**Data excerpt:**
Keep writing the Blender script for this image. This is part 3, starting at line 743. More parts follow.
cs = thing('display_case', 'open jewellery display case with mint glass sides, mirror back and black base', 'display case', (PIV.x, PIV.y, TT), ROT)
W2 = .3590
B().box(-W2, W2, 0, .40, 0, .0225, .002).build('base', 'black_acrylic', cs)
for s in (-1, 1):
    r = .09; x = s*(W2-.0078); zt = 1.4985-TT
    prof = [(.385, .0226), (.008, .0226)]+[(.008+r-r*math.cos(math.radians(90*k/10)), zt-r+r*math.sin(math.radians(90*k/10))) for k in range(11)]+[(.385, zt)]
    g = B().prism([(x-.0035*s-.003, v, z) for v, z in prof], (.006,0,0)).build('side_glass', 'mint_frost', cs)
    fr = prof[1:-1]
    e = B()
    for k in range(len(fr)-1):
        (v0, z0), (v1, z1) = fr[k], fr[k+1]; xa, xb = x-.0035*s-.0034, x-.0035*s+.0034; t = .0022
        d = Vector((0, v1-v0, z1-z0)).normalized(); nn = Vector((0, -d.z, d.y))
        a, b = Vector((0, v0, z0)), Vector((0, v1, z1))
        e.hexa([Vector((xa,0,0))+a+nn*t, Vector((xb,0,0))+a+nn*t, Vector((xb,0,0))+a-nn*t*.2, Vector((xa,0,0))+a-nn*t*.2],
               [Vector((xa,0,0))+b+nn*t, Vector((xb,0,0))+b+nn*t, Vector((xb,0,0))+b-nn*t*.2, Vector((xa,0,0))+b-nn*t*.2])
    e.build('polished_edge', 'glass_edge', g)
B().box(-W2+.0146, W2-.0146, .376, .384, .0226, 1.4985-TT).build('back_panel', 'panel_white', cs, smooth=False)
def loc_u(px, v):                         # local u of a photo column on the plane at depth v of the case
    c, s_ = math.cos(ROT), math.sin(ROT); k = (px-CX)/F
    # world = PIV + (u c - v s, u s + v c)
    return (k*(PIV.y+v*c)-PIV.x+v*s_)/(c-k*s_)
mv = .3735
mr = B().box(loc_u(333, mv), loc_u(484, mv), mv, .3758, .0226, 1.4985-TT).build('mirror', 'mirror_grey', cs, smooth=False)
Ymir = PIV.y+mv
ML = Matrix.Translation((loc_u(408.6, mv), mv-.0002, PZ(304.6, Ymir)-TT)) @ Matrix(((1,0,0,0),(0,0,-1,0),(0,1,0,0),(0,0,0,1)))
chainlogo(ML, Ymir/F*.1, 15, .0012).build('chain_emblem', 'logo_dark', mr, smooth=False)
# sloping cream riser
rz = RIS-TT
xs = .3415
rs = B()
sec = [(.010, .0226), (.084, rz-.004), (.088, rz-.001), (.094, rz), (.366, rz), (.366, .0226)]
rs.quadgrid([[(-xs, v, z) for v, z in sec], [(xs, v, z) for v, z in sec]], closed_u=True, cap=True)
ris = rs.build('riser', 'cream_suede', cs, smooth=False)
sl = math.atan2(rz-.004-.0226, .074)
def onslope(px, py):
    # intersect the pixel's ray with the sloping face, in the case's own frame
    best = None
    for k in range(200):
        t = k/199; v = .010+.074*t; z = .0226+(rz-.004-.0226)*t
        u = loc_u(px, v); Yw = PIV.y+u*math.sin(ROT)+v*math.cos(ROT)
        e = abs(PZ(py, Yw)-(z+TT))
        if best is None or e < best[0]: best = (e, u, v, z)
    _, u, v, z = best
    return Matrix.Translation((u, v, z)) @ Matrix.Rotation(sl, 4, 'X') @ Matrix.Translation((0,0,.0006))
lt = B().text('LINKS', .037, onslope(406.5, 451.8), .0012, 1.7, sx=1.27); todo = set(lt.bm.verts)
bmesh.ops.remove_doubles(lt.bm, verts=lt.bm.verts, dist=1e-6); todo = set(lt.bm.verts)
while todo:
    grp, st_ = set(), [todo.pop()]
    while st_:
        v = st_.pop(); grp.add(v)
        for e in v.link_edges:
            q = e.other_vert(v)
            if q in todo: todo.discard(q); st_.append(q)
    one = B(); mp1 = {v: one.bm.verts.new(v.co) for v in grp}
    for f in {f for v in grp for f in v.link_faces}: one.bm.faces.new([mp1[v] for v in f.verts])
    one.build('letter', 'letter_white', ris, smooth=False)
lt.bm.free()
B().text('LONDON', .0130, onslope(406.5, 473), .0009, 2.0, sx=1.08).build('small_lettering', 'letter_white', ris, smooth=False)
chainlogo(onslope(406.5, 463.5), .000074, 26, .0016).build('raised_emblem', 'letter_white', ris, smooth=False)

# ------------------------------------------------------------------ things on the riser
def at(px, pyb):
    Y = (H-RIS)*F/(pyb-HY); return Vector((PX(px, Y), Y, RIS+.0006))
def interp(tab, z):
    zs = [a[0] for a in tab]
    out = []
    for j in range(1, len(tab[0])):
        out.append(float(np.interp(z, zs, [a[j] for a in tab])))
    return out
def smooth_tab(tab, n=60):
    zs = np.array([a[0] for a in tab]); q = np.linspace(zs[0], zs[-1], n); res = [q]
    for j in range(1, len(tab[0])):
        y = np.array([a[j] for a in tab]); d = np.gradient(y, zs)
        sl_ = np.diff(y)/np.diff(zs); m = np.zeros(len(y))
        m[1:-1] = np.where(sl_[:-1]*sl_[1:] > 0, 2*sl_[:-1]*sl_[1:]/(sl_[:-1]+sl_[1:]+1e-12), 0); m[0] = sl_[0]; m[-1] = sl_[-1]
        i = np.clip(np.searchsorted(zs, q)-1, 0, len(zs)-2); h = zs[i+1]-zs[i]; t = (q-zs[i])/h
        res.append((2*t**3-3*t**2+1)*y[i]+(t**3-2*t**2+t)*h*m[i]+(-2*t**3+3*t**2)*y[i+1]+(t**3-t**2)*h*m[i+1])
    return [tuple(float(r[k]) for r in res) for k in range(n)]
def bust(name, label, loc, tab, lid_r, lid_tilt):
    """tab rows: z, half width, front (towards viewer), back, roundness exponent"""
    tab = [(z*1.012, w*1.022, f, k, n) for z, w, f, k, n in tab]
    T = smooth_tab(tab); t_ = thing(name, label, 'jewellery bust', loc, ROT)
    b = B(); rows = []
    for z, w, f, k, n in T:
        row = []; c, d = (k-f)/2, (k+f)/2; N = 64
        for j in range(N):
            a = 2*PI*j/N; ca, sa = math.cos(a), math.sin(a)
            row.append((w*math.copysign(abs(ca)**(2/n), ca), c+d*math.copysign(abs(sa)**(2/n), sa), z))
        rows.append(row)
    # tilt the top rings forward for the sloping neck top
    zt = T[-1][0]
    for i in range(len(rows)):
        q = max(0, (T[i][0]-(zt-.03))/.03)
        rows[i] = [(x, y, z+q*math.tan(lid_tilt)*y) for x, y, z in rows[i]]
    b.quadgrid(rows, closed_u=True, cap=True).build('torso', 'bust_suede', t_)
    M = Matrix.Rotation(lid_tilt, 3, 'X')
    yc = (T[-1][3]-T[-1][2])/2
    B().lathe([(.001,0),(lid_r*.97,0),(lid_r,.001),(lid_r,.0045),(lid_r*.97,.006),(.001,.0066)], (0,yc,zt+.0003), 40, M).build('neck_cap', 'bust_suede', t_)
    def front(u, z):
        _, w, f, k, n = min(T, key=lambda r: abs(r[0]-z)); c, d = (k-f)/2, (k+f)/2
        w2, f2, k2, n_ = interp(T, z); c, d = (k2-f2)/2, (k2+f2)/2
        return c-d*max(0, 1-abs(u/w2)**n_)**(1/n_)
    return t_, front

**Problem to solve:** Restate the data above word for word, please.

**Worked answer:**
Keep writing the Blender script for this image. This is part 3, starting at line 743. More parts follow.
cs = thing('display_case', 'open jewellery display case with mint glass sides, mirror back and black base', 'display case', (PIV.x, PIV.y, TT), ROT)
W2 = .3590
B().box(-W2, W2, 0, .40, 0, .0225, .002).build('base', 'black_acrylic', cs)
for s in (-1, 1):
    r = .09; x = s*(W2-.0078); zt = 1.4985-TT
    prof = [(.385, .0226), (.008, .0226)]+[(.008+r-r*math.cos(math.radians(90*k/10)), zt-r+r*math.sin(math.radians(90*k/10))) for k in range(11)]+[(.385, zt)]
    g = B().prism([(x-.0035*s-.003, v, z) for v, z in prof], (.006,0,0)).build('side_glass', 'mint_frost', cs)
    fr = prof[1:-1]
    e = B()
    for k in range(len(fr)-1):
        (v0, z0), (v1, z1) = fr[k], fr[k+1]; xa, xb = x-.0035*s-.0034, x-.0035*s+.0034; t = .0022
        d = Vector((0, v1-v0, z1-z0)).normalized(); nn = Vector((0, -d.z, d.y))
        a, b = Vector((0, v0, z0)), Vector((0, v1, z1))
        e.hexa([Vector((xa,0,0))+a+nn*t, Vector((xb,0,0))+a+nn*t, Vector((xb,0,0))+a-nn*t*.2, Vector((xa,0,0))+a-nn*t*.2],
               [Vector((xa,0,0))+b+nn*t, Vector((xb,0,0))+b+nn*t, Vector((xb,0,0))+b-nn*t*.2, Vector((xa,0,0))+b-nn*t*.2])
    e.build('polished_edge', 'glass_edge', g)
B().box(-W2+.0146, W2-.0146, .376, .384, .0226, 1.4985-TT).build('back_panel', 'panel_white', cs, smooth=False)
def loc_u(px, v):                         # local u of a photo column on the plane at depth v of the case
    c, s_ = math.cos(ROT), math.sin(ROT); k = (px-CX)/F
    # world = PIV + (u c - v s, u s + v c)
    return (k*(PIV.y+v*c)-PIV.x+v*s_)/(c-k*s_)
mv = .3735
mr = B().box(loc_u(333, mv), loc_u(484, mv), mv, .3758, .0226, 1.4985-TT).build('mirror', 'mirror_grey', cs, smooth=False)
Ymir = PIV.y+mv
ML = Matrix.Translation((loc_u(408.6, mv), mv-.0002, PZ(304.6, Ymir)-TT)) @ Matrix(((1,0,0,0),(0,0,-1,0),(0,1,0,0),(0,0,0,1)))
chainlogo(ML, Ymir/F*.1, 15, .0012).build('chain_emblem', 'logo_dark', mr, smooth=False)
# sloping cream riser
rz = RIS-TT
xs = .3415
rs = B()
sec = [(.010, .0226), (.084, rz-.004), (.088, rz-.001), (.094, rz), (.366, rz), (.366, .0226)]
rs.quadgrid([[(-xs, v, z) for v, z in sec], [(xs, v, z) for v, z in sec]], closed_u=True, cap=True)
ris = rs.build('riser', 'cream_suede', cs, smooth=False)
sl = math.atan2(rz-.004-.0226, .074)
def onslope(px, py):
    # intersect the pixel's ray with the sloping face, in the case's own frame
    best = None
    for k in range(200):
        t = k/199; v = .010+.074*t; z = .0226+(rz-.004-.0226)*t
        u = loc_u(px, v); Yw = PIV.y+u*math.sin(ROT)+v*math.cos(ROT)
        e = abs(PZ(py, Yw)-(z+TT))
        if best is None or e < best[0]: best = (e, u, v, z)
    _, u, v, z = best
    return Matrix.Translation((u, v, z)) @ Matrix.Rotation(sl, 4, 'X') @ Matrix.Translation((0,0,.0006))
lt = B().text('LINKS', .037, onslope(406.5, 451.8), .0012, 1.7, sx=1.27); todo = set(lt.bm.verts)
bmesh.ops.remove_doubles(lt.bm, verts=lt.bm.verts, dist=1e-6); todo = set(lt.bm.verts)
while todo:
    grp, st_ = set(), [todo.pop()]
    while st_:
        v = st_.pop(); grp.add(v)
        for e in v.link_edges:
            q = e.other_vert(v)
            if q in todo: todo.discard(q); st_.append(q)
    one = B(); mp1 = {v: one.bm.verts.new(v.co) for v in grp}
    for f in {f for v in grp for f in v.link_faces}: one.bm.faces.new([mp1[v] for v in f.verts])
    one.build('letter', 'letter_white', ris, smooth=False)
lt.bm.free()
B().text('LONDON', .0130, onslope(406.5, 473), .0009, 2.0, sx=1.08).build('small_lettering', 'letter_white', ris, smooth=False)
chainlogo(onslope(406.5, 463.5), .000074, 26, .0016).build('raised_emblem', 'letter_white', ris, smooth=False)

# ------------------------------------------------------------------ things on the riser
def at(px, pyb):
    Y = (H-RIS)*F/(pyb-HY); return Vector((PX(px, Y), Y, RIS+.0006))
def interp(tab, z):
    zs = [a[0] for a in tab]
    out = []
    for j in range(1, len(tab[0])):
        out.append(float(np.interp(z, zs, [a[j] for a in tab])))
    return out
def smooth_tab(tab, n=60):
    zs = np.array([a[0] for a in tab]); q = np.linspace(zs[0], zs[-1], n); res = [q]
    for j in range(1, len(tab[0])):
        y = np.array([a[j] for a in tab]); d = np.gradient(y, zs)
        sl_ = np.diff(y)/np.diff(zs); m = np.zeros(len(y))
        m[1:-1] = np.where(sl_[:-1]*sl_[1:] > 0, 2*sl_[:-1]*sl_[1:]/(sl_[:-1]+sl_[1:]+1e-12), 0); m[0] = sl_[0]; m[-1] = sl_[-1]
        i = np.clip(np.searchsorted(zs, q)-1, 0, len(zs)-2); h = zs[i+1]-zs[i]; t = (q-zs[i])/h
        res.append((2*t**3-3*t**2+1)*y[i]+(t**3-2*t**2+t)*h*m[i]+(-2*t**3+3*t**2)*y[i+1]+(t**3-t**2)*h*m[i+1])
    return [tuple(float(r[k]) for r in res) for k in range(n)]
def bust(name, label, loc, tab, lid_r, lid_tilt):
    """tab rows: z, half width, front (towards viewer), back, roundness exponent"""
    tab = [(z*1.012, w*1.022, f, k, n) for z, w, f, k, n in tab]
    T = smooth_tab(tab); t_ = thing(name, label, 'jewellery bust', loc, ROT)
    b = B(); rows = []
    for z, w, f, k, n in T:
        row = []; c, d = (k-f)/2, (k+f)/2; N = 64
        for j in range(N):
            a = 2*PI*j/N; ca, sa = math.cos(a), math.sin(a)
            row.append((w*math.copysign(abs(ca)**(2/n), ca), c+d*math.copysign(abs(sa)**(2/n), sa), z))
        rows.append(row)
    # tilt the top rings forward for the sloping neck top
    zt = T[-1][0]
    for i in range(len(rows)):
        q = max(0, (T[i][0]-(zt-.03))/.03)
        rows[i] = [(x, y, z+q*math.tan(lid_tilt)*y) for x, y, z in rows[i]]
    b.quadgrid(rows, closed_u=True, cap=True).build('torso', 'bust_suede', t_)
    M = Matrix.Rotation(lid_tilt, 3, 'X')
    yc = (T[-1][3]-T[-1][2])/2
    B().lathe([(.001,0),(lid_r*.97,0),(lid_r,.001),(lid_r,.0045),(lid_r*.97,.006),(.001,.0066)], (0,yc,zt+.0003), 40, M).build('neck_cap', 'bust_suede', t_)
    def front(u, z):
        _, w, f, k, n = min(T, key=lambda r: abs(r[0]-z)); c, d = (k-f)/2, (k+f)/2
        w2, f2, k2, n_ = interp(T, z); c, d = (k2-f2)/2, (k2+f2)/2
        return c-d*max(0, 1-abs(u/w2)**n_)**(1/n_)
    return t_, front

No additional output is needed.